Written problem: Reproduce the data exactly and drop any pictures it holds.

Stored records:
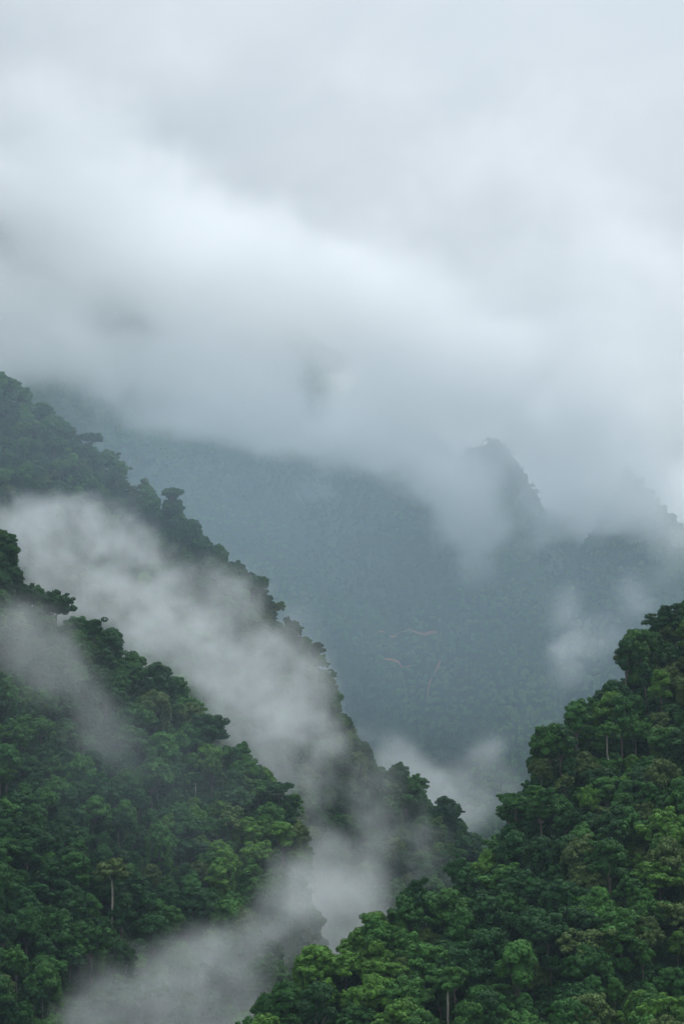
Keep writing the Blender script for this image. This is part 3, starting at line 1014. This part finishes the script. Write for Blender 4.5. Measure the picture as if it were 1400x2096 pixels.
HERO_LABELS = [
    'dark open-crowned tree standing highest on the right skyline at the photo edge', 'small flat-topped olive tree on the right skyline below the highest tree',
    'dark open-crowned tree, right one of the pair on the right skyline', 'dark open-crowned tree, left one of the pair on the right skyline',
    'flat-topped tree reaching out from the middle of the right skyline', 'creeper-draped tree on the steep step of the right skyline beside the gully mist',
    'open-crowned tree against the valley mist on the lower right skyline', 'narrow dark tree at the bottom end of the right skyline, against white mist',
    'tall tree with a bare pale trunk at the bottom of the right slope', 'tree with a pale bare trunk high on the right slope below the skyline',
    'dark open-crowned tree rising out of the mist at the top of the front left skyline', 'narrow dark tree on the front left skyline just right of the topmost open-crowned tree',
    'large dark creeper-draped tree standing alone against the bright mist on the front left skyline', 'dark rounded tree halfway down the front left skyline',
    'narrow deep green tree on the front left skyline above the flat-topped one', 'dark open-crowned tree beside the flat-topped tree on the front left skyline',
    'flat-topped tree leaning out into the mist on the front left skyline', 'dark creeper-draped tree lowest on the front left skyline before the valley mist',
    'tree with the longest pale trunk at the lower left', 'thin pale-trunked tree just left of the longest pale trunk at lower left',
    'olive tree with a bent pale trunk, rightmost of the lower left trunks', 'pale-trunked tree near the left photo edge at lower left',
    'pale-trunked tree under the middle of the front left skyline', 'pale-trunked tree between two others below the front left skyline', 'pale-trunked tree nearest the right end of the front left skyline',
    'large flat-topped tree, left one of the pair on the rear left ridge', 'flat-topped tree, right one of the pair on the rear left ridge',
    'lone flat-topped tree with visible limbs on the rear left skyline', 'broad rounded tree topmost on the rear left ridge at the photo edge',
    'rounded tree on the rear left skyline just left of the lone flat-topped tree', 'creeper-draped tree on the rear left skyline below the lone flat-topped tree',
    'rounded deep green tree on the rear left skyline above the mist wisps', 'dark open-crowned tree on the rear left skyline where mist crosses it',
    'dark rounded tree on the rear left skyline just above the notch', 'dark creeper-draped tree in the mist near the foot of the rear left ridge',
    'creeper-draped tree on the knoll left of the bright gully mist', 'rounded mid-green tree on the knoll beside the bright gully mist',
    'open-crowned tree at the far right end of the rear left ridge', 'open-crowned tree second from the right end of the rear left ridge',
    'open-crowned tree on the rear left skyline above the pair of flat-topped trees', 'open-crowned mid-green tree on the rear left skyline between the flat-topped pair and the lone one',
    'narrow tree on the rear left skyline just right of the lone flat-topped tree', 'open-crowned tree on the rear left skyline where the bright mist reaches it',
    'narrow tree on the right skyline between the highest tree and the small flat-topped one', 'open-crowned tree rising from the lower right skyline in front of the valley mist',
    'dark rounded tree half hidden in mist near the left photo edge', 'dark creeper-draped tree at the left photo edge above the mist veil',
]
n_ind = len(IND)
for (root, k, t), lab in zip(THINGS[n_ind:], HERO_LABELS):
    where = 'trees on the right skyline' if 'right skyline' in lab or 'right slope' in lab else 'tall trees on the left slopes'
    tag(root, lab, 'tree', where)
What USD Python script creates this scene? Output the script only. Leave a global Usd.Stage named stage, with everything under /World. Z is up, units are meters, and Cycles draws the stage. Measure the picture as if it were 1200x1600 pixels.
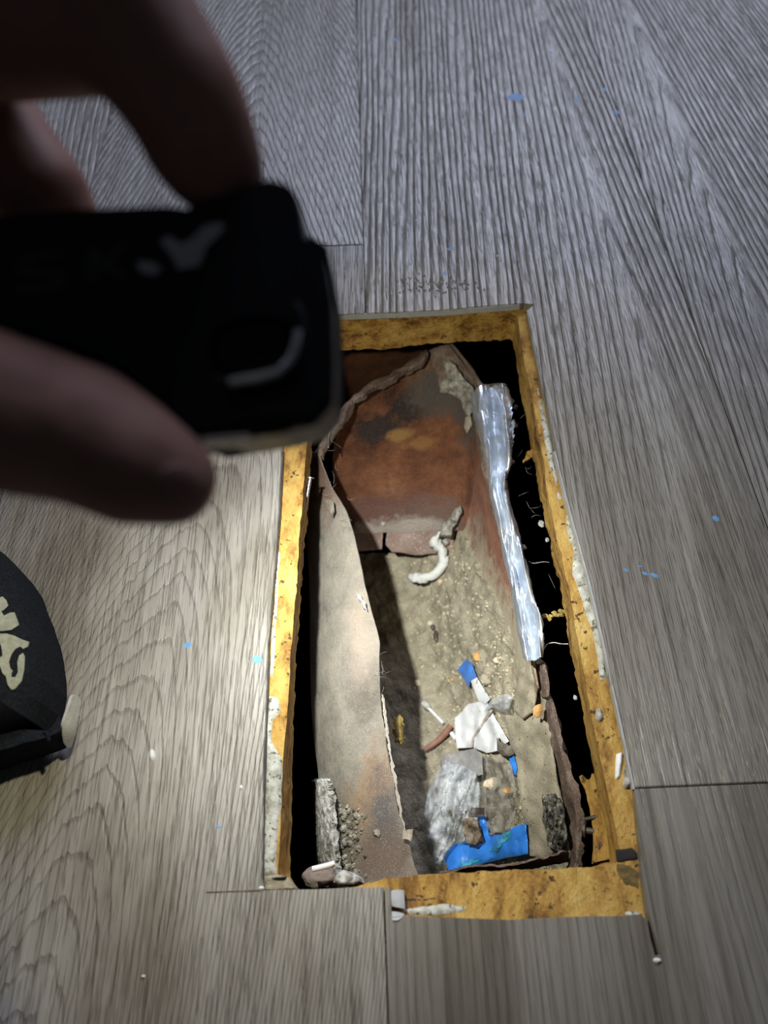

Reply to the exercise:
Keep writing the Blender script for this image. This is part 3, starting at line 1014. This part finishes the script. Write for Blender 4.5. Measure the picture as if it were 1400x2096 pixels.
HERO_LABELS = [
    'dark open-crowned tree standing highest on the right skyline at the photo edge', 'small flat-topped olive tree on the right skyline below the highest tree',
    'dark open-crowned tree, right one of the pair on the right skyline', 'dark open-crowned tree, left one of the pair on the right skyline',
    'flat-topped tree reaching out from the middle of the right skyline', 'creeper-draped tree on the steep step of the right skyline beside the gully mist',
    'open-crowned tree against the valley mist on the lower right skyline', 'narrow dark tree at the bottom end of the right skyline, against white mist',
    'tall tree with a bare pale trunk at the bottom of the right slope', 'tree with a pale bare trunk high on the right slope below the skyline',
    'dark open-crowned tree rising out of the mist at the top of the front left skyline', 'narrow dark tree on the front left skyline just right of the topmost open-crowned tree',
    'large dark creeper-draped tree standing alone against the bright mist on the front left skyline', 'dark rounded tree halfway down the front left skyline',
    'narrow deep green tree on the front left skyline above the flat-topped one', 'dark open-crowned tree beside the flat-topped tree on the front left skyline',
    'flat-topped tree leaning out into the mist on the front left skyline', 'dark creeper-draped tree lowest on the front left skyline before the valley mist',
    'tree with the longest pale trunk at the lower left', 'thin pale-trunked tree just left of the longest pale trunk at lower left',
    'olive tree with a bent pale trunk, rightmost of the lower left trunks', 'pale-trunked tree near the left photo edge at lower left',
    'pale-trunked tree under the middle of the front left skyline', 'pale-trunked tree between two others below the front left skyline', 'pale-trunked tree nearest the right end of the front left skyline',
    'large flat-topped tree, left one of the pair on the rear left ridge', 'flat-topped tree, right one of the pair on the rear left ridge',
    'lone flat-topped tree with visible limbs on the rear left skyline', 'broad rounded tree topmost on the rear left ridge at the photo edge',
    'rounded tree on the rear left skyline just left of the lone flat-topped tree', 'creeper-draped tree on the rear left skyline below the lone flat-topped tree',
    'rounded deep green tree on the rear left skyline above the mist wisps', 'dark open-crowned tree on the rear left skyline where mist crosses it',
    'dark rounded tree on the rear left skyline just above the notch', 'dark creeper-draped tree in the mist near the foot of the rear left ridge',
    'creeper-draped tree on the knoll left of the bright gully mist', 'rounded mid-green tree on the knoll beside the bright gully mist',
    'open-crowned tree at the far right end of the rear left ridge', 'open-crowned tree second from the right end of the rear left ridge',
    'open-crowned tree on the rear left skyline above the pair of flat-topped trees', 'open-crowned mid-green tree on the rear left skyline between the flat-topped pair and the lone one',
    'narrow tree on the rear left skyline just right of the lone flat-topped tree', 'open-crowned tree on the rear left skyline where the bright mist reaches it',
    'narrow tree on the right skyline between the highest tree and the small flat-topped one', 'open-crowned tree rising from the lower right skyline in front of the valley mist',
    'dark rounded tree half hidden in mist near the left photo edge', 'dark creeper-draped tree at the left photo edge above the mist veil',
]
n_ind = len(IND)
for (root, k, t), lab in zip(THINGS[n_ind:], HERO_LABELS):
    where = 'trees on the right skyline' if 'right skyline' in lab or 'right slope' in lab else 'tall trees on the left slopes'
    tag(root, lab, 'tree', where)
What USD Python script creates this scene? Output the script only. Leave a global Usd.Stage named stage, with everything under /World. Z is up, units are meters, and Cycles draws the stage. Measure the picture as if it were 1200x1600 pixels.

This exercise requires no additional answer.